* **AIM**: Print the records below from the first line through the line containing "C = scn.collection", both included, word for word.
◆ ◆ ◆ ◆ ◆ ◆ ◆
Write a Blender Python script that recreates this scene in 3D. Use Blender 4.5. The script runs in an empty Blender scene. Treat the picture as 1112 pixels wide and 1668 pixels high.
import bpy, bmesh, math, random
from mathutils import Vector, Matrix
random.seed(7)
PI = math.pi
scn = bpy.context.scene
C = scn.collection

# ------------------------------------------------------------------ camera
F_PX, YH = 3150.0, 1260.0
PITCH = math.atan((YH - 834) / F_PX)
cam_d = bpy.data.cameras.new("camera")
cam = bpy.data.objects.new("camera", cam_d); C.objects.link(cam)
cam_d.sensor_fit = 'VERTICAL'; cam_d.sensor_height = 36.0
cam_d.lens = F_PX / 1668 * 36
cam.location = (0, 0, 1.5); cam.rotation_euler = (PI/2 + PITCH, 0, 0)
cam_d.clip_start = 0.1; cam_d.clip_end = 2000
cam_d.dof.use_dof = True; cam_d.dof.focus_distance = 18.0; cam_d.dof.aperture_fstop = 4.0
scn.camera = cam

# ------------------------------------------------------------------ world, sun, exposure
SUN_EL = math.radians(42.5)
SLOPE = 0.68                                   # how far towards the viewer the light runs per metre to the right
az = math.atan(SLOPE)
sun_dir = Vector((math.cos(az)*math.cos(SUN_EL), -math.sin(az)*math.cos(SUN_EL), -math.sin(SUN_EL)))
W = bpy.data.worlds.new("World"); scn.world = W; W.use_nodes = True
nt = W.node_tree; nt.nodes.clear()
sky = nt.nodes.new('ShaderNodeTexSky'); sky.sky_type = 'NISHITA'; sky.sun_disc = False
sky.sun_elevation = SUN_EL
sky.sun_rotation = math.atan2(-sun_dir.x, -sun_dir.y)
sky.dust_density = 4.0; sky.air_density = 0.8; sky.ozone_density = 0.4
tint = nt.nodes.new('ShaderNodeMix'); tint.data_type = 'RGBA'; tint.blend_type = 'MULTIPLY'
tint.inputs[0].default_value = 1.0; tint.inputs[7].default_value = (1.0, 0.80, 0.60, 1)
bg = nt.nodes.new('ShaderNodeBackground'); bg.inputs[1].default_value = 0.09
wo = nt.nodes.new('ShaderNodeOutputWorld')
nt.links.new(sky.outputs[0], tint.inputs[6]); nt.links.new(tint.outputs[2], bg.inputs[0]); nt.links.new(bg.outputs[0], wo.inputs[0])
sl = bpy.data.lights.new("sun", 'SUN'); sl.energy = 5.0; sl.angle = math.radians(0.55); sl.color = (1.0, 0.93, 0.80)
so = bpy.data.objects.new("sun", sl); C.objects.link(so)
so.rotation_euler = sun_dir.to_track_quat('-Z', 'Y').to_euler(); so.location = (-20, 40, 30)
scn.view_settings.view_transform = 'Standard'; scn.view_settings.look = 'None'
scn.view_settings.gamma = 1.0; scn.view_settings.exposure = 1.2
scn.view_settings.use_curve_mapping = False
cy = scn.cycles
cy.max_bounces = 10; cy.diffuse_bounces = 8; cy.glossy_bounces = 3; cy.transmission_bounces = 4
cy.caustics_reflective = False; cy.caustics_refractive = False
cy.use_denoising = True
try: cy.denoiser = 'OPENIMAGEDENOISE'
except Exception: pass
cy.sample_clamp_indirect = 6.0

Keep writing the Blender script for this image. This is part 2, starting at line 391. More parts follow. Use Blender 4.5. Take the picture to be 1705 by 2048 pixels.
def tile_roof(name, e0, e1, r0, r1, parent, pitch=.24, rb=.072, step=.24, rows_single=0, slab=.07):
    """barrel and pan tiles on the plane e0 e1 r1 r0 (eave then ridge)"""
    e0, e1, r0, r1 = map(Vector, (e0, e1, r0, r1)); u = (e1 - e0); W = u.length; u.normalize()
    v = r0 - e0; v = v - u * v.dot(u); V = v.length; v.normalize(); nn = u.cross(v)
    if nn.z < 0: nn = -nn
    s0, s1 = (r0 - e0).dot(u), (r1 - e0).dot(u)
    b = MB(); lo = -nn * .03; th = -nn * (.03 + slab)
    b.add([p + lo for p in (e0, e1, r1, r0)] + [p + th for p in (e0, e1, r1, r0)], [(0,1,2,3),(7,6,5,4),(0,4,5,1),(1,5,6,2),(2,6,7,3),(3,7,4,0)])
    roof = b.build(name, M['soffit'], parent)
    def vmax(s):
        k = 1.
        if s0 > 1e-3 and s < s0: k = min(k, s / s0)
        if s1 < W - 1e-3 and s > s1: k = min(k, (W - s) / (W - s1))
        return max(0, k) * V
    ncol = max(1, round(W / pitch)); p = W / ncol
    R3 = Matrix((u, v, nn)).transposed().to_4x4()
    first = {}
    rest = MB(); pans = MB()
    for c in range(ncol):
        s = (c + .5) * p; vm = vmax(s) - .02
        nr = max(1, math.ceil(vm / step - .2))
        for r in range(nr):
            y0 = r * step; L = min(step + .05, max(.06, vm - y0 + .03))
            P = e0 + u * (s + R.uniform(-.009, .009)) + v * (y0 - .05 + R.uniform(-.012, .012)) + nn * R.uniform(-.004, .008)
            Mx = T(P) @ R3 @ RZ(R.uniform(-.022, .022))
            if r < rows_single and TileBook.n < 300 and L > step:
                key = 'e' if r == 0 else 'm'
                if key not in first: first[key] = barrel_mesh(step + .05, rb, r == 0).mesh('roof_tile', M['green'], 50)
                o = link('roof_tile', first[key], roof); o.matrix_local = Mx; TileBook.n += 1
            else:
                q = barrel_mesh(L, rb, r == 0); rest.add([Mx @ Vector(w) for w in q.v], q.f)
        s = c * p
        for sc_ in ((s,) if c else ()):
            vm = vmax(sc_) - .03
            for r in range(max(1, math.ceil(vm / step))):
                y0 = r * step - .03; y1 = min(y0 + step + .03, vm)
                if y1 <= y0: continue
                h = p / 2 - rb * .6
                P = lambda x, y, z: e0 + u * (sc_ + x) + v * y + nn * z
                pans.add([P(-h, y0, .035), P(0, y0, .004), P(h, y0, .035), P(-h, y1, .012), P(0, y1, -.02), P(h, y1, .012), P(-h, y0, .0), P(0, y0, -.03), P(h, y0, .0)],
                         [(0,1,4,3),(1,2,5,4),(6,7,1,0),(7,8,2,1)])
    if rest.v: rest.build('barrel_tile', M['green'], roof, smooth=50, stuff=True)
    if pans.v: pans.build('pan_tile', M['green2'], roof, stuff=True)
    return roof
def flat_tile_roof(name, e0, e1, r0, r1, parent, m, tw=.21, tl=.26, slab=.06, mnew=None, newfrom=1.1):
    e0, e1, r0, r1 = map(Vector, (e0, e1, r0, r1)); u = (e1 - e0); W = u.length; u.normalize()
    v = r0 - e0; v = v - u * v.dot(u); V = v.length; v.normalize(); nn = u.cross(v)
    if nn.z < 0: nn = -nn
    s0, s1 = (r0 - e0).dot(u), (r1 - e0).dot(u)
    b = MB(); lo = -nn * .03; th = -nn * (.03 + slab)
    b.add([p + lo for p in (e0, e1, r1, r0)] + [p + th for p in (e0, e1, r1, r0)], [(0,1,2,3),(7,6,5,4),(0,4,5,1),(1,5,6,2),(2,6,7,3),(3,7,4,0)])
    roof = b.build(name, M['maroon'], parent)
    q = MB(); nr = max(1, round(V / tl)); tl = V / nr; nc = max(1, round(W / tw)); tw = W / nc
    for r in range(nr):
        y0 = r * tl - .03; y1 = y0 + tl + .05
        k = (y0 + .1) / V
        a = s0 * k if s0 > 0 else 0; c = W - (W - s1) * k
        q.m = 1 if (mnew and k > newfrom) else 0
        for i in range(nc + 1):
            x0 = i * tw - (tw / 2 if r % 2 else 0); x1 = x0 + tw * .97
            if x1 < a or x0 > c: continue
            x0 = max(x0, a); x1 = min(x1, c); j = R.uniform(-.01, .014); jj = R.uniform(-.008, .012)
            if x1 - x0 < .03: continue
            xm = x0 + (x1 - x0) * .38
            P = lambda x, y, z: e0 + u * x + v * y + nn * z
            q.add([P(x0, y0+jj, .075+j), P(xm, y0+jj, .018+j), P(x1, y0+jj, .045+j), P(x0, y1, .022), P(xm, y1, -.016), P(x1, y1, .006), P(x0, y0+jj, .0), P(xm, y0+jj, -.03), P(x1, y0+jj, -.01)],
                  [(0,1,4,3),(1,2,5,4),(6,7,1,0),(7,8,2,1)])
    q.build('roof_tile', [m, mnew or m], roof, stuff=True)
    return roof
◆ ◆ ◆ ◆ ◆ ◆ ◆
* **OUTPUT OF THE TASK**:
Write a Blender Python script that recreates this scene in 3D. Use Blender 4.5. The script runs in an empty Blender scene. Treat the picture as 1112 pixels wide and 1668 pixels high.
import bpy, bmesh, math, random
from mathutils import Vector, Matrix
random.seed(7)
PI = math.pi
scn = bpy.context.scene
C = scn.collection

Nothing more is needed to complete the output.